La tensione dialettica è arrivata alle stelle, e tutte le accuse mosse da alcuni prelati al gruppo di sacerdoti attivisti col nome Association of Catholic Priests for Justice ACPJ (“sono irrazionali”, “sono falsi profeti”) sono riportate e confutate nella lettera a Parolin, con tanto di fotografie a corredo. A onor del vero, l’arcivescovo di Seoul non è l’unico a finire sotto attacco. La missiva fa anche altri nomi, come quello del reverendo Luke Park. E così via.

Ovviamente, è solo un punto di vista della storia. Il cardinale Yeom è stimatissimo in altri ambienti, il suo equilibrio lodato, anche perché vive in una situazione difficile, e la deve gestire rimanendo in equilibrio tra rapporto con il governo e ministero pastorale. Ma il fatto che un gruppo cattolico chieda al Vaticano di metterlo sotto ispezione mostra il fuoco sotto la cenere della Chiesa di Corea.

Sono tensioni inevitabili, in una Chiesa sì viva, ma soprattutto giovane come struttura, che vive una crescita incredibile che la porterà – secondo un istituto di ricerca buddhista – ad rappresentare più del 50 per cento della popolazione a partire dal 2044. Tensioni che nascono proprio nel momento in cui la Chiesa comincia a darsi una struttura, e dalle polarizzazioni (date anche dalla crescita economica, enorme, tanto che la Corea unificata sarebbe l’ottava forza al mondo) che ci sono proprio quando il dibattito è vivo.

Ma sono anche queste le tensioni latenti che deve affrontare Papa Francesco nel suo viaggio apostolico.

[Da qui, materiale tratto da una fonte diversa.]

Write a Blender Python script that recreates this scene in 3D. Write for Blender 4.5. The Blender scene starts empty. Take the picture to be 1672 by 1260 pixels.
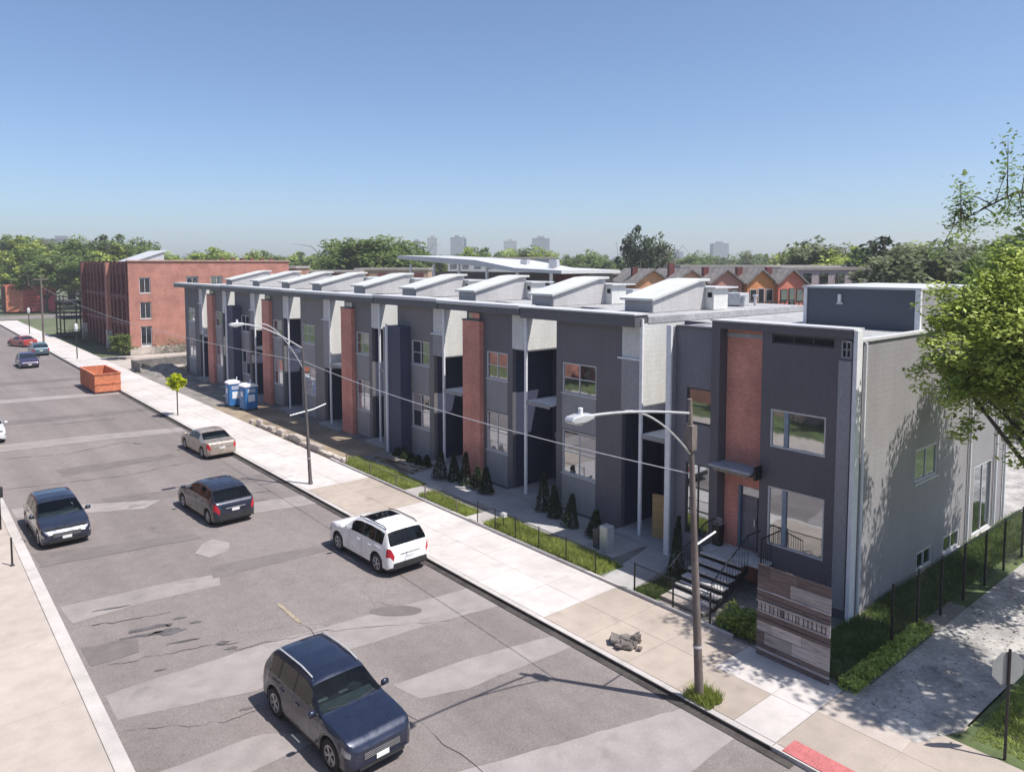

Tensioni che lui dovrà affrontare godendo di un immenso credito da parte della popolazione. “Le cito solo un esempio – dice l’ambasciatore Seong – Di solito quando viene pubblicata un’enciclica pontificale in lingua coreana, La Conferenza episcopale coreana la stampa 2 milla copie incirca, e ci tengono circa 5 anni per essere consumata. L’esortazione apostolica Evangelii gaudium, però secondo l’informazione a me arrivata, ha venduto 25 mila copie in soli due mesi! Un bestseller papale!”